Perhaps it's the memory of slavery, or the legacy of the civil rights movement, or the need to be politically correct, or just plain politeness, but most Americans, particularly whites, are relatively restrained in word and deed about race. Most Asians are uninhibited about it. Asia's vast ethnic diversity means we are forced to confront the very many real differences — cultural, political, economic — that exist among us. Sometimes those differences erupt in violence. At least half of the world's armed conflicts are in Asia, nearly all ethnic-based. But the bigger reason Asians do not focus on commonality is because their societies do not encourage it.
In many countries, ethnic divisions are institutionalized, with strict laws governing what one race can and cannot do. In largely homogenous Japan, it's extremely difficult for a non-Japanese to become a citizen even if born there. In Malaysia, an affirmative-action program gives preference to Malays over the country's sizable Chinese and Indian populations in everything from university places to government contracts. In Pakistan, Punjabis, the dominant ethnic group, are favored for key positions in the powerful military and civil service. Government leaders argue that these kinds of measures help maintain harmony. Maybe so, but it is a superficial harmony that reinforces stereotypes and hinders the creation, in the long run, of genuine tolerance and understanding.
Even Hong Kong, one of the world's worldliest cities (and where TIME has its Asian headquarters), can be astonishingly parochial. For instance, Hong Kong enacted antidiscrimination legislation only very recently. Before, it was perfectly legal for a landlord to deny renting an apartment to an otherwise qualified tenant simply because of his or her skin color. One of my colleagues, an Indian national who has lived in Hong Kong for more than two years, still gets stopped by police for no given reason and told to present his ID. When he complains, the cops merely shrug. In Asia, it is acceptable to be racist, or at least unapologetic about being so. In Asia, race is in your face.
So when Asians look at Barack Obama, they see, above all else, a black man. And most are convinced, TIME correspondents around the region tell me, that Americans will not, in the end, choose an African-American as their leader — simply because it has never been done. That the President of the United States should be white is a truism, reckons a retired Hong Kong Chinese professional who's a friend. His assessment of Obama is devoid of a critical examination of his values and vision. It's enough, says my friend, that "Obama does not look presidential."
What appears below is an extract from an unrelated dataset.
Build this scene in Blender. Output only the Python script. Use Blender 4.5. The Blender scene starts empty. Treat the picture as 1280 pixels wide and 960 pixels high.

How Obama looks will not, of course, determine how he would govern if elected. Because he spent part of his childhood in Indonesia, and because he appears international in outlook, some Asians have high hopes for an Obama presidency. The thoughtful Malaysian commentator Karim Raslan warns, however, that Obama could prove disappointing to even those Asians who like him. "There's this idea that Obama will be a transformational figure, a leader of the world," says Karim. "But he's a Democrat, and Democrats have traditionally pushed protectionism and human rights, issues uncomfortable for Asia. Obama's key constituency is the U.S.; he will be the Commander in Chief, advancing American interests, not the world's."
Yet the world has already gained from the Obama candidacy. In one sense, and one sense alone, his skin color does matter. In Asia (with the exception, perhaps, of India), it is virtually unthinkable that an individual from a minority could rise to become a serious national leader. Whatever we may think of the U.S., of its hardly stellar handling of the conflicts in Iraq and Afghanistan, of its lack of oversight, restraint and thrift over the financial meltdown, the fact that a Barack Obama can overcome the disadvantages associated with being black and have a shot at the highest office in the land speaks volumes about the possibility of hope in America — a possibility that cannot be entertained in the same way anywhere else. Even if Obama does not win, that's the lesson, and the example, America frames for all of us — whatever our race.